You Shoot, I Shoot (2001)
Reviewed by: danton on 2002-01-03
What a pleasant surprise! Definitely one of the best comedies to come out of HK in a long time.

It's about a hitman played by Eric Kot who kills on demand for money. His clients are mostly rich society women who want people they don't like killed. One of his clients wants the killing filmed so that she can get the added satisfaction of watching the whole thing afterwards. His initial attempts to film it himself are abject failures, so he teams up with a hapless assistant director who dreams of being the next Martin Scorsese. Their business takes off and soon becomes more about the artistic merits of the videos produced than about the killings.

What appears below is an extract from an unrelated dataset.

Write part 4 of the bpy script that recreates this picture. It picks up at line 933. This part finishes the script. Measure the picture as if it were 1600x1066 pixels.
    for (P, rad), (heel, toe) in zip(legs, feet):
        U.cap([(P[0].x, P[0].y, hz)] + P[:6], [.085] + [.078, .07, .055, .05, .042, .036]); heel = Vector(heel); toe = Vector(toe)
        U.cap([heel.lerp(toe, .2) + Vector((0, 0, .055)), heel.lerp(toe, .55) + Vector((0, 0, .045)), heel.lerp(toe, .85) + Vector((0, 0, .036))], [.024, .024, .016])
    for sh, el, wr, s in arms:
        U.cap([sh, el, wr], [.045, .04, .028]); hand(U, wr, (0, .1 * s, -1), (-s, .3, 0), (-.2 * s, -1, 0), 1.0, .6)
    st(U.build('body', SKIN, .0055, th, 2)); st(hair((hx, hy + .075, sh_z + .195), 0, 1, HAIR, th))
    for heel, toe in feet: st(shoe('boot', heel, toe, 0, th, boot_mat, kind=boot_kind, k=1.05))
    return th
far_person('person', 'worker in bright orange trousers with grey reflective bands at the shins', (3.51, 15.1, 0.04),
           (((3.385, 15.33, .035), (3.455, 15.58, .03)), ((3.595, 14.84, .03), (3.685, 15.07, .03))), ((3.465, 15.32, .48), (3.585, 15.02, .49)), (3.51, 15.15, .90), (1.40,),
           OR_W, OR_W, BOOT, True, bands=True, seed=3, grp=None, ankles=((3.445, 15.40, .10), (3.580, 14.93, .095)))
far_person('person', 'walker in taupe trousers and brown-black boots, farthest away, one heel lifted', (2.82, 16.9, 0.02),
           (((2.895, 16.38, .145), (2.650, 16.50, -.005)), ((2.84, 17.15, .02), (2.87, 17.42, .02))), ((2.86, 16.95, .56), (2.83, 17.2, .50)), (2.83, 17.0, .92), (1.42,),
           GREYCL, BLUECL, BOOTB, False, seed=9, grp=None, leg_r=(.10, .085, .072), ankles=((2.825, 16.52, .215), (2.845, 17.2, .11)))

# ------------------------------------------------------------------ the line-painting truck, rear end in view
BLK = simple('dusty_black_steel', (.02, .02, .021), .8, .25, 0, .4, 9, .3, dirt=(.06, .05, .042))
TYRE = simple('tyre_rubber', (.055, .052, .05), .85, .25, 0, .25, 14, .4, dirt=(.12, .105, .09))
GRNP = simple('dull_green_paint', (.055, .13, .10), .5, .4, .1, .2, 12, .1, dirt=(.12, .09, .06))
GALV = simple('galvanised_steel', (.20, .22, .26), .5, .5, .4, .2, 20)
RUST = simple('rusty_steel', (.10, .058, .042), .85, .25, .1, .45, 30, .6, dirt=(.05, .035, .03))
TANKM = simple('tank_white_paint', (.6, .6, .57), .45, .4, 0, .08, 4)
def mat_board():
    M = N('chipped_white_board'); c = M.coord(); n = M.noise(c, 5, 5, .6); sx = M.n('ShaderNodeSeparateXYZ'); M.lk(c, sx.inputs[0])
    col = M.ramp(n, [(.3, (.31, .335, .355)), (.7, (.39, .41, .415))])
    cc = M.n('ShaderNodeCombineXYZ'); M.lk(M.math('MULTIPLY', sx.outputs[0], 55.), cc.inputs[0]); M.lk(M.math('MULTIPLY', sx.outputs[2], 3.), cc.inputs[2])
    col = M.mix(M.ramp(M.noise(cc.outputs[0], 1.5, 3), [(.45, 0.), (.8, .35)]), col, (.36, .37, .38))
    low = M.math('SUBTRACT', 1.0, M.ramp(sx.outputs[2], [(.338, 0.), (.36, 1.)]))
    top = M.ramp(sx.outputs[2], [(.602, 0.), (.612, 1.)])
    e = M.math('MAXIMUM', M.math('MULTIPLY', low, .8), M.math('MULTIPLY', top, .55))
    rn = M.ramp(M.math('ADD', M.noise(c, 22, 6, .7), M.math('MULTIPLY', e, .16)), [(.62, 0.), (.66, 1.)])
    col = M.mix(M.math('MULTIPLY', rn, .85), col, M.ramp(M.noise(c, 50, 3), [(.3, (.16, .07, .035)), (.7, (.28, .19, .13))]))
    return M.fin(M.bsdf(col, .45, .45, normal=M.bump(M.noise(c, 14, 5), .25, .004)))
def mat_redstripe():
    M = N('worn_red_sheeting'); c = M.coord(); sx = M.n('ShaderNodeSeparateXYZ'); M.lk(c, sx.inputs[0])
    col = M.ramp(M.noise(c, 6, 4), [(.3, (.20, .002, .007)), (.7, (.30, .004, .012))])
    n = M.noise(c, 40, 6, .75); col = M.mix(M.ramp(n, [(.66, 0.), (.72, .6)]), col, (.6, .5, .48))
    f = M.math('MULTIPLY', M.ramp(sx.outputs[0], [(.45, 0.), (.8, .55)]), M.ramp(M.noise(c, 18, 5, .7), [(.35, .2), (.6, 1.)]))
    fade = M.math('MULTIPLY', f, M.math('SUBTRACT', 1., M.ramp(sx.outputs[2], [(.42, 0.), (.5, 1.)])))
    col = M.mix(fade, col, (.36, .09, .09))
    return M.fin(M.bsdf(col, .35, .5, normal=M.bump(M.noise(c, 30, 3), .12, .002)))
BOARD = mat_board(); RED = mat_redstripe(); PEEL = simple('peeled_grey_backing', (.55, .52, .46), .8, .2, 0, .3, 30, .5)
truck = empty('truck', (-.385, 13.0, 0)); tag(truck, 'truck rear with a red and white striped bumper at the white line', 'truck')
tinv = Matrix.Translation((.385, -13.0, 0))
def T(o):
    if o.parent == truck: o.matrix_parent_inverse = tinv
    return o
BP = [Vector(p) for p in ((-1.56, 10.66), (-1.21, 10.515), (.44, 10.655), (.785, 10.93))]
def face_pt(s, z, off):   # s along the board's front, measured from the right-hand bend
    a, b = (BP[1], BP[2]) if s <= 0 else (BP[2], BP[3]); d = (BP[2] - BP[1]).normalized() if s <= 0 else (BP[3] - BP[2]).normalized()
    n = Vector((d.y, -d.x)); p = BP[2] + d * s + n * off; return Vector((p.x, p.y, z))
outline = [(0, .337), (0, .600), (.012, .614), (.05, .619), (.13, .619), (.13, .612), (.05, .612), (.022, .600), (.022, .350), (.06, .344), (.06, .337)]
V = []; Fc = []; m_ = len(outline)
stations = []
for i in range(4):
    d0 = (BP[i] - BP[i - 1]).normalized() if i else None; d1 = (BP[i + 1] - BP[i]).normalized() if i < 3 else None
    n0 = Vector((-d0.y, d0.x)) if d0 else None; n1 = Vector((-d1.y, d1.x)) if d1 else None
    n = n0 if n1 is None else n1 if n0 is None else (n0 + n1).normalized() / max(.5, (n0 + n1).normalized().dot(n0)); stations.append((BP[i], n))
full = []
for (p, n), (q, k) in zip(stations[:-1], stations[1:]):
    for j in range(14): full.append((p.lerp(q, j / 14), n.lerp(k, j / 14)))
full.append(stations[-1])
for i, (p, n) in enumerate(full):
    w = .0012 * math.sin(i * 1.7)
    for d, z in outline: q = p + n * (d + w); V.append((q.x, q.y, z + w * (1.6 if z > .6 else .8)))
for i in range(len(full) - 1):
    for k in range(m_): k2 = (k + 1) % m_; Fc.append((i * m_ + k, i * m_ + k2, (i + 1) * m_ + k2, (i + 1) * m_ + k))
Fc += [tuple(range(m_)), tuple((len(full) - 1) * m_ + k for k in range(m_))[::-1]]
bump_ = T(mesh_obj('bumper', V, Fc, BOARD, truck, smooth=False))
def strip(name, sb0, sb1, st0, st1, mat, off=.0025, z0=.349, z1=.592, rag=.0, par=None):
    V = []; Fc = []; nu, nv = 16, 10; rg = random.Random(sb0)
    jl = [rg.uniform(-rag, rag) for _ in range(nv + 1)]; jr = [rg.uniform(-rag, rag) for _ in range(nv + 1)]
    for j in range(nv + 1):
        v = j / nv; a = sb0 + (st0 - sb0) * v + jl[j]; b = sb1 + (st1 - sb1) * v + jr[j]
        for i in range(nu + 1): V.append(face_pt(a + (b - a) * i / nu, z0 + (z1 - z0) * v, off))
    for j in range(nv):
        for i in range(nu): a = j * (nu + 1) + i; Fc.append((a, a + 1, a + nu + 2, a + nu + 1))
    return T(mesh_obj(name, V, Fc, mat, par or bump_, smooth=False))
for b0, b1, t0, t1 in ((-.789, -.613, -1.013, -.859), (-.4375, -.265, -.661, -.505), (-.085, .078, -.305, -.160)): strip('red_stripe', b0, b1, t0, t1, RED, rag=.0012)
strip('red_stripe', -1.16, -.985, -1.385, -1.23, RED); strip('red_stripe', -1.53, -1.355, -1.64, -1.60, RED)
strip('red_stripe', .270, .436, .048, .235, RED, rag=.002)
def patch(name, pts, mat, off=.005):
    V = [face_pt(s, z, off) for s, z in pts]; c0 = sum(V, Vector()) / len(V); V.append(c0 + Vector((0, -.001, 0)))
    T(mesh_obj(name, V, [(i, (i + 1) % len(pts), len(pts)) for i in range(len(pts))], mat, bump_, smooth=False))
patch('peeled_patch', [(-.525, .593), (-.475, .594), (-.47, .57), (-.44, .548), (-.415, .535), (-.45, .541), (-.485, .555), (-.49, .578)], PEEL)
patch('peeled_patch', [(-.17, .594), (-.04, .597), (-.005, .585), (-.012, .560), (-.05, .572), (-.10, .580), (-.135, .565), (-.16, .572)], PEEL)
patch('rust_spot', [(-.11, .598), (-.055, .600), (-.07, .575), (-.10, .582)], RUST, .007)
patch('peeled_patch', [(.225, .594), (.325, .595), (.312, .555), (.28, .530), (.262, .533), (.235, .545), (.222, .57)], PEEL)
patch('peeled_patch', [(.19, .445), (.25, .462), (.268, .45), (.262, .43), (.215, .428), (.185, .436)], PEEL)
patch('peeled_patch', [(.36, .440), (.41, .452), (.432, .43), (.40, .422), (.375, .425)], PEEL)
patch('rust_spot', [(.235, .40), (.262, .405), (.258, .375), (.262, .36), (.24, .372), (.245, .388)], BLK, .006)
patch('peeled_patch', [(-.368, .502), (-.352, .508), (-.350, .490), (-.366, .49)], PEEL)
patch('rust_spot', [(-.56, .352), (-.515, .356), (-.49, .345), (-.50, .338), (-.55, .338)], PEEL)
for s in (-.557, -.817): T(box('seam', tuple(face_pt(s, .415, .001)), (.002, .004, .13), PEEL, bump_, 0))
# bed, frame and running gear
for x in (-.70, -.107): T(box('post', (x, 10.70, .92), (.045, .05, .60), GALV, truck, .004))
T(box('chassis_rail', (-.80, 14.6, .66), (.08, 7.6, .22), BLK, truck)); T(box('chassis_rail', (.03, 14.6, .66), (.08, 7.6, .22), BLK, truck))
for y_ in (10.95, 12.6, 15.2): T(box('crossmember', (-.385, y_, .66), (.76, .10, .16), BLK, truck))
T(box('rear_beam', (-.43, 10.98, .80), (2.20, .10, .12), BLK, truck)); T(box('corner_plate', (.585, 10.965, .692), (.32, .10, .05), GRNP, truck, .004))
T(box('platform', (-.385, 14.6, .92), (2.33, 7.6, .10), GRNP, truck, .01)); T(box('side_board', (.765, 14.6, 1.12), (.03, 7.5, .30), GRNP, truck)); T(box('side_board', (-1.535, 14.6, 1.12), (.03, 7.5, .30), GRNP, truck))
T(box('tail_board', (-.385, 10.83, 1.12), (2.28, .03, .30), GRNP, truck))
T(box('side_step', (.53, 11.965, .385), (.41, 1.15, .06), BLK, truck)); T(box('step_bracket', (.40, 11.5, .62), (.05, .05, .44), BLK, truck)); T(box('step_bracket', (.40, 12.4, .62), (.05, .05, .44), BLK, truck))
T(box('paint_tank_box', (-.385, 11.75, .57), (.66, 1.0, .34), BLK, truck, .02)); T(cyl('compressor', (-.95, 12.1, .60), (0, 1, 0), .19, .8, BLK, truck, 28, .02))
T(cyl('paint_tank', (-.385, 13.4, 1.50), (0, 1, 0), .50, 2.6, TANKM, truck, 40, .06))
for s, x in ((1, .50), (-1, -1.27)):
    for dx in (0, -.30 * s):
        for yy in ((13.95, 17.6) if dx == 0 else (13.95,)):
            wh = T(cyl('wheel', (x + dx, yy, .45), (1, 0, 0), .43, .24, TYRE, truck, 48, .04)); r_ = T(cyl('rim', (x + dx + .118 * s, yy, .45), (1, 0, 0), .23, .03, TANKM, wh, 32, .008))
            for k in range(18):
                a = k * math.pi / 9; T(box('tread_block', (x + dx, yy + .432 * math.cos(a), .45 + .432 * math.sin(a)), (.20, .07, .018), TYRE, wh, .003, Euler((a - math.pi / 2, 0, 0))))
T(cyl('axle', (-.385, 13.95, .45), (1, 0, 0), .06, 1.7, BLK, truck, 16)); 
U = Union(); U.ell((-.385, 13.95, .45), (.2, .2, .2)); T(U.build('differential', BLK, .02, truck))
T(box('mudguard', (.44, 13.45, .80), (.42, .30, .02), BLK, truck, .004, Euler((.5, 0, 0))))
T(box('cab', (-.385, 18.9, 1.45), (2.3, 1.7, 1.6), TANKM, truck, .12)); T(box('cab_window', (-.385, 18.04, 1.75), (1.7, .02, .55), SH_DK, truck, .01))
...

It's mainly a satire about movie making in HK, and despite the presence of Eric Kot (who I've found pretty annoying up until this movie), it's really funny in a rather macabre sort of way. Watching them discuss their next hit (i.e. murder) by talking about "lighting" and "POV shots" is funny in a rather cynical sort of way. It gets better: Eric Kot is saddled with in-laws who are both trying to hire his services, which Cheung Tat Ming is in love with a hapless Japanese Cat III starlet who is being exploited by everyone on the movie set. Add to that a rival hitman played by Vincent Kuk, and it all comes together in a hilarious final "shooting" (in both meanings of the word) that makes fun of any number of HK movie making conventions (including the obligatory pidgeons during the shootout). Highly satisfying.